None has bridged irreconcilable differences between the Marxist rebels and Colombia's right-wing president. Mr. Uribe and the U.S. consider FARC to be a terrorist organization and accuse the group of drug trafficking.

FARC has demanded to be recognized as a legitimate army with "belligerent status" and to be given a portion of Colombian territory before peace negotiations can take place.

A political solution can be reached only with another government, FARC leader Ivan Marquez said on Venezuelan state television last week.

Mr. Chavez was embarrassed by e-mails recently discovered in captured FARC computers, which claimed that he had offered the group $300 million as well as arms when he tried to bargain for the release of kidnap victims earlier in the year. The Colombian government estimates that FARC is holding up to 700 hostages.

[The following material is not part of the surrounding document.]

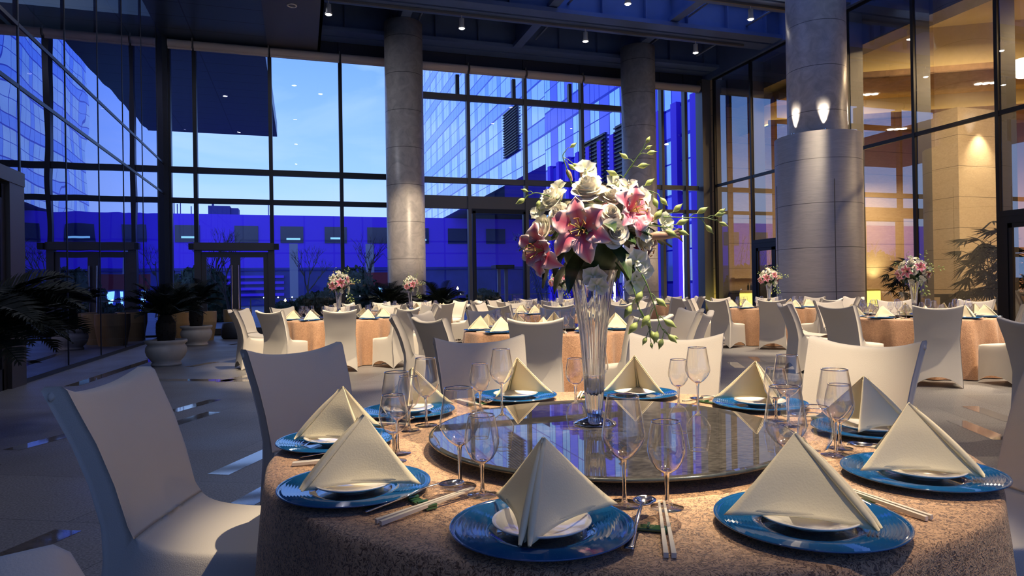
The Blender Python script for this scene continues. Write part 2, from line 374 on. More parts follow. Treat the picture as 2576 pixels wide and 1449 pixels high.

French-sponsored hostage negotiations were similarly bested by the Colombian army, which rescued long-held FARC captive Ingrid Betancourt, a dual French-Colombian national, and 14 other hostages, including three Americans, through an intelligence operation July 2.

Mr. Ortega boasts about having a special affinity with FARC. He has called the group's decades-long struggle legitimate and has compared it to the armed uprising that he led in Nicaragua during the 1970s.

As leader of Latin America's only successful Marxist guerrilla takeover in Latin America since Fidel Castro's 1959 revolution in Cuba, Mr. Ortega provided a base for leftist insurgencies in neighboring countries throughout the 1980s.

The U.S. government retaliated by arming and funding right-wing Contra rebels.

Mr. Ortega voluntarily agreed to hold elections in 1988, which he lost, and remained in the opposition until finally winning a presidential election by popular vote on his fourth attempt in 2006.